By June 2, 2011October 15th, 2014Lessons Learned, Stateside

I flee to D.C. in the ink black uncertainty of an indelible decision. I burn every bridge with the world of finance, with my last employer, with my former self. Even if I want to, I can never go back. But I already know that will never happen. I have eight thousand dollars to see me through to whatever is next for me in life. I am no longer using bank accounts. I keep the cash in a hole I cut in my pillow. I change my phone number. I have no address. I am off the grid.

what unemployment looks like

I have a place to stay in D.C. for a few months.
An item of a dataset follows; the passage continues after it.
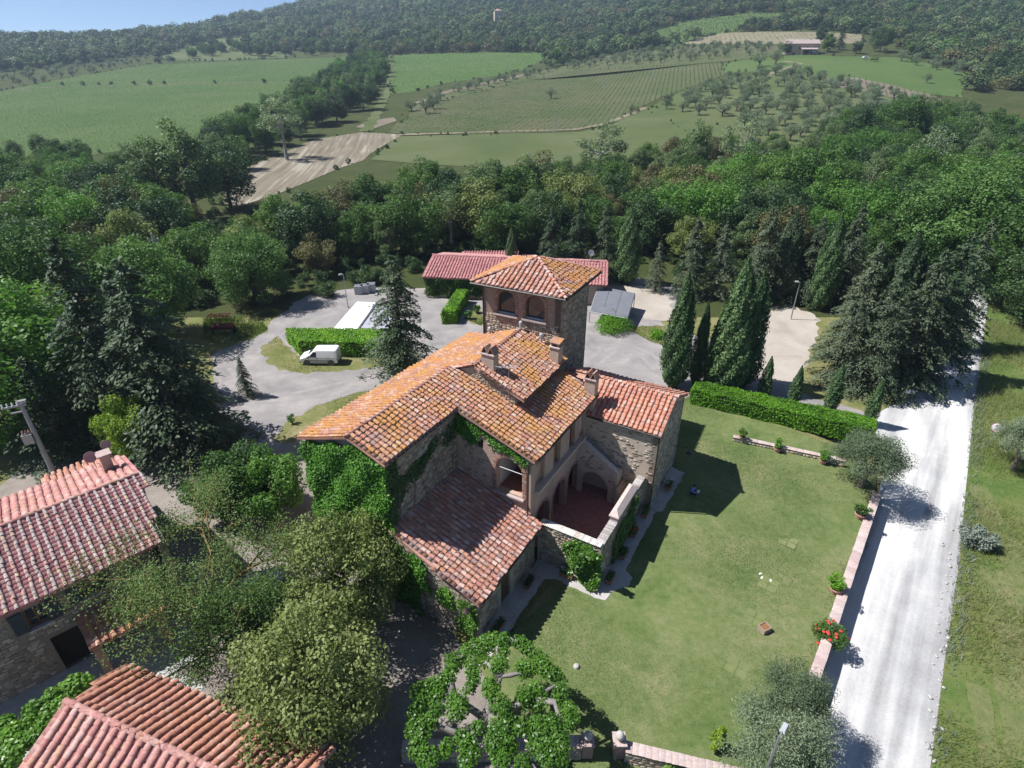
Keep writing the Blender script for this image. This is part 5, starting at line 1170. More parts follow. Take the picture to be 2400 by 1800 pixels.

Living in the sun room of one of my closest friends, cleaning her house in exchange for cheaper rent. I know I need to find an income before I tear through the cash I have in the same manor I have torn through every other amount of money that has ever touched my hands. The financial analyst who can’t manage her own finances amuses me even in destitution. Within a couple weeks I have my very first waitressing job. This is the life I want. I will write during the day while everyone is at work. I will wait tables into the early hours of morning to pay my bills. I will survive this way and I will answer to no one. I will do what I love without compromising myself. The tattoo on my right ankle reminds me of my unwillingness to conform, and my inability to get another corporate job without covering it. I will never cover it. I will never work for another place that cares what ink I have on my skin. I am finally living for me.

But everything isn’t as I planned. Getting off at three a.m. I end up drinking until sunrise, and sleeping until my shift begins again at five. I am not writing. There is nothing creative coming from me except the words for the poet I believe myself to love. And even those fall limp on unrequited ears. Where is this great creative spark? This great drive that will blossom into a book? With so many stories to tell I find myself drunk every day yet again. The snow stands in dirtied mountain ranges down our street and I spend my time with friends and bourbon. It’s alright for now, I tell myself. I have only just quit. I can take this time to have a little fun. Everything will fall into place as it should. I am just getting acclimated to this new life.

Frozen in DC

Three weeks into my very first waitressing gig, I am fired. Caught drinking a beer on the job, I cry when they call me and tell me never to come in again. It is mid December and I have no idea what I am going to do. The boy I thought I loved wants nothing to do with me. One of his closest friends drives my beloved Jeep into a pole one drunken night and disappears. I have torn through more than two thousand dollars in just a few weeks and now have no income. But a week before Christmas is no time to look for a job. I wipe the tears from my eyes and resign myself to enjoy Christmas and my birthday and look for a new job after the new year. I turn twenty-six on New Year’s Day and I believe wholly that this new year will be new in every way for me. At twenty-six I will finally know what I should have learned about myself at twenty. I trust in the universe to tell me what to do. I believe this when I say it. I am utterly lost.